The grade discrepancies, combined with later revelations about test rigging, set in motion a chain of events that shook South Jersey's largest district, eventually forcing the resignation of Superintendent Annette D. Knox and triggering a continuing and widespread state criminal investigation into the Camden schools.
For her part, Veggian was vilified and ostracized by critics who blamed her for tarnishing the reputation of the city's top magnet high school. Throughout, she remained stoic while trying to mount a legal battle against the district, contending she was harassed in retaliation for disclosing the alleged scheme.
She agreed to break her silence after a report last month by a district-hired investigator praised her for her "personal integrity and courage."
He wrote: "Ms. Veggian almost single-handedly corrected a festering problem at no small personal risk."
While she's relieved that the district finally admitted the grade fixing, she said, she can't get over what she's been through, including an aborted attempt by the district to demote her and send her to another high school.
"I was trying to do the right thing for the children, and their answer was to demote and transfer me against my will to a lower-paying job," she said. "Talk about outrage. They forced me to hire a lawyer and seek a legal avenue outside the educational community."
The investigator, former county prosecutor Edward F. Borden Jr., also determined that Brimm's high 2005 state standardized math test scores were due to illicit tampering and blamed cheating.
A state investigation in August said that "adult interference" explained the dramatic rise in test scores in two elementary schools. The probe began after The Inquirer raised questions about the scores.
Veggian, a former mathematics teacher, explained how, as Brimm's scheduler, she painstakingly combed through computer records in July 2004 to create a "failure list" of students who would not be promoted to the next grade.
"It started out with me just doing my job, and I continued to just do my job," Veggian said. She is responsible for compiling the master schedule of classes.
It actually started with Carruth, who became Brimm's principal that summer, she said.

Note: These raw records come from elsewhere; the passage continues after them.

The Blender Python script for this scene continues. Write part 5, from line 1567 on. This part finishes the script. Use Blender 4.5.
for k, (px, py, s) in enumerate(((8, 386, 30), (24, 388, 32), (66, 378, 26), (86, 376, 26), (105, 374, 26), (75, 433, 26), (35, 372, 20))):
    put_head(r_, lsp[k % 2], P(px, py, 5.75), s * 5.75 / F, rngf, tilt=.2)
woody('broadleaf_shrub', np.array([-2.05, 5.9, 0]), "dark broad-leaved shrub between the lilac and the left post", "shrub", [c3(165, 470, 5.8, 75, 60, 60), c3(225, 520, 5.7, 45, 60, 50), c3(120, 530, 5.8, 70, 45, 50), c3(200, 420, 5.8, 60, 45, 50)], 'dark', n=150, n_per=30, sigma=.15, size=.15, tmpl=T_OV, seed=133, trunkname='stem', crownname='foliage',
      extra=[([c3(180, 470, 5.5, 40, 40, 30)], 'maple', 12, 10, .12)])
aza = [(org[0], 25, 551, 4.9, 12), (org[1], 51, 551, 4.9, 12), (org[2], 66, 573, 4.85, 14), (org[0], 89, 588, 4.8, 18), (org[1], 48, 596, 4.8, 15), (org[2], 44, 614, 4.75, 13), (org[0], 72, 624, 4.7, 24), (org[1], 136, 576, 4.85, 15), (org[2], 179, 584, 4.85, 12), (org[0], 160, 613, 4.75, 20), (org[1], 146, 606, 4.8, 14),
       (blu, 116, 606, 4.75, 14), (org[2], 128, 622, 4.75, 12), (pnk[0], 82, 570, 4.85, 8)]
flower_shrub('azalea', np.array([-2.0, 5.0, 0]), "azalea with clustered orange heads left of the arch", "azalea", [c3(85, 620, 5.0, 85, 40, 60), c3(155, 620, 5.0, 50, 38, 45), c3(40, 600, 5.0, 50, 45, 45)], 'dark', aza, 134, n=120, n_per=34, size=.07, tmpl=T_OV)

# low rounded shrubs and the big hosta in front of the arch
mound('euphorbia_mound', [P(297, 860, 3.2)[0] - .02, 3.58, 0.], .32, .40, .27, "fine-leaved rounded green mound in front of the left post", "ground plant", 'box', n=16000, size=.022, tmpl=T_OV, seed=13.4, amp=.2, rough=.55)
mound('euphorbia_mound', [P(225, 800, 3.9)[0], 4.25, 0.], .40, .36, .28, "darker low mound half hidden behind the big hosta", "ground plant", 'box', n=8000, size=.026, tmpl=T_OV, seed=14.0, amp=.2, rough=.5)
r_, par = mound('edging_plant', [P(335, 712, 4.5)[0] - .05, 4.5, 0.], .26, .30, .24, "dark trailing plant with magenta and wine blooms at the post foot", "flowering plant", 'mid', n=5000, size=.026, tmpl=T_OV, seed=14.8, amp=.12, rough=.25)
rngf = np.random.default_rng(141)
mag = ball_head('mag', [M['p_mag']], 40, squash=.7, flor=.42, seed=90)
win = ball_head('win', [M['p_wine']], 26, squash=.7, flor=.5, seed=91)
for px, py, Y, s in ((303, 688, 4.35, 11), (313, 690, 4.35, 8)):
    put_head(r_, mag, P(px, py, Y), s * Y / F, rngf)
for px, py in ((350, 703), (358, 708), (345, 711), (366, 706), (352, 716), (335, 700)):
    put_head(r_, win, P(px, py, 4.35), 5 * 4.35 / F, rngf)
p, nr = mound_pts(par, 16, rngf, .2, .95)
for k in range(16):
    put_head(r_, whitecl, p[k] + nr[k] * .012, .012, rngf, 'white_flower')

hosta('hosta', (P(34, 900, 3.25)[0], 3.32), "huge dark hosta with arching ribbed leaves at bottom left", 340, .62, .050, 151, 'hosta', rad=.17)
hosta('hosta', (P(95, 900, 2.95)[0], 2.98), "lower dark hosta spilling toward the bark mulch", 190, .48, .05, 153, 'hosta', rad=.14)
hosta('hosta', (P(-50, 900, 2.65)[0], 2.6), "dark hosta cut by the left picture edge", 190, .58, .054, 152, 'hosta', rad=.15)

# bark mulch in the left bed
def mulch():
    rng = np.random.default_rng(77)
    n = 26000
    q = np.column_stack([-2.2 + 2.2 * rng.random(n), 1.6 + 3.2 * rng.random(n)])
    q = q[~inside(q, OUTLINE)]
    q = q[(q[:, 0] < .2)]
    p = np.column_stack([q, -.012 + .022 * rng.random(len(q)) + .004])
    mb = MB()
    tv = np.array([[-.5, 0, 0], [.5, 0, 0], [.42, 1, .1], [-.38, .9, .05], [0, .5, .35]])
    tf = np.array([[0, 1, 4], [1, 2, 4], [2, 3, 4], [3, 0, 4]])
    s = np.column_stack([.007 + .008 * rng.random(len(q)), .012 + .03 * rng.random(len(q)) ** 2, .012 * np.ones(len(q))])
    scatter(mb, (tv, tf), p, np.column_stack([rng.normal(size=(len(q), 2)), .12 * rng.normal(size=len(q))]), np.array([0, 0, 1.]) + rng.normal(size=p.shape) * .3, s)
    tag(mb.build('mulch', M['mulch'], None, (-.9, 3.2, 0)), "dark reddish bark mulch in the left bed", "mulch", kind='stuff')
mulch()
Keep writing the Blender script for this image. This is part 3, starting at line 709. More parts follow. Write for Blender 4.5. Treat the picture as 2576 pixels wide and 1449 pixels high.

"When he perused the total accumulated credit list, some of the names jumped out at him," Veggian said.
They learned that four seniors graduated that year without earning the needed credits, and that three underclassmen were wrongly promoted.
As she pulled more records, they came up with scores of students with questionable grades. They suspected that longtime guidance counselor Frederick Clayton was responsible for the grade changing. Ultimately, the district agreed and is trying to fire him. Clayton denies the accusations.